Daniel Zhang

Pilsen’s Changes

By Asian Carp

Aurulio Barrios, a 69-year-old who’s lived in Pilsen since 1959, used to know Pilsen as a dangerous place.

“When I came here, there was a killing about every weekend, and there was a lot of fighting going on,” Barrios said.

Barrios’s community is home to 36,000 people, and brings out a vibrant Hispanic culture, making it a unique site of Chicago.

But lately, the town has been facing renovations, blurring its cultural border.

Gentrification has dotted the neighborhood with stores and shops that would normally be seen in the main city, and, as some residents would say, is killing Pilsen’s culture.

One of Pilsen’s attractions is St. Adalbert, a church in the process of being torn down. Many Pilsen residents are against this action. Around the town, people have painted the words “Pilsen is not for sale” in protest against the gentrification acts.

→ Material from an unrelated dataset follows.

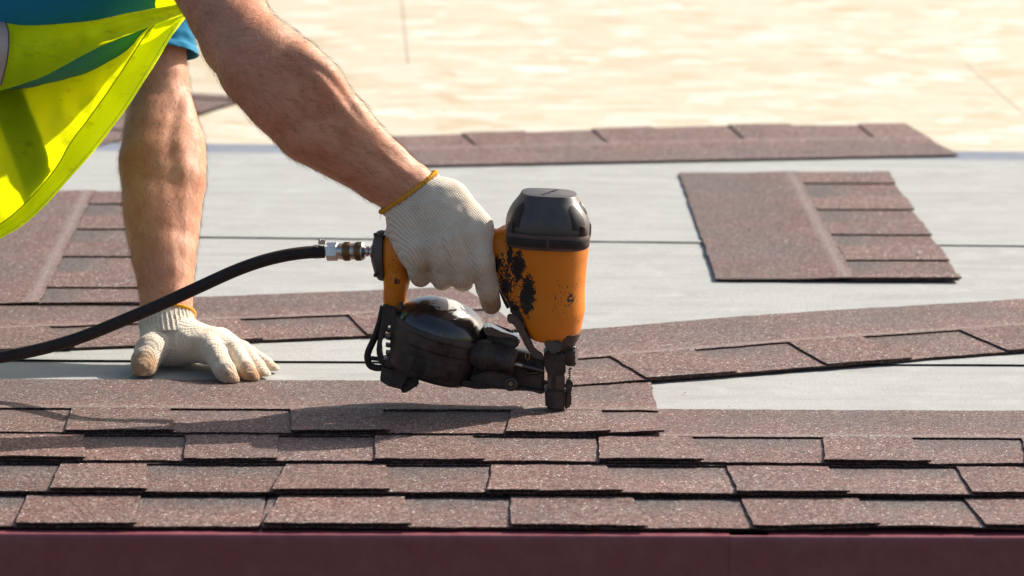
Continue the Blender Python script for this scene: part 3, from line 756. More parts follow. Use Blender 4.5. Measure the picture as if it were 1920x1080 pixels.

However, there are people who are happy with the effects of the renovations.

Arnesto Avina, a 44-year-old who has worked in Pilsen for 10 years, explains that the renovations in the neighborhood made it safer than before.

“When I came here as a little boy, I used to not hang out outside, but, now, it’s definitely safer than it was back then,” Avina said.

Pilsen’s gentrification is thought by many to be harming and replacing the original culture. However, Charles Roberts, a 40-year-old who’s lived in Pilsen for 10 years, believes that the renovations are not harming the culture.

“It didn’t kill the culture. I think that it added more to it. I think it made the culture more alive,” Roberts said.

Overall, the renovations have made Pilsen a safer place for people like Aurulio Barrios, and have successfully kept the community’s culture.

“I think the renovations are good because there aren’t as many killings anymore,” Barrios said.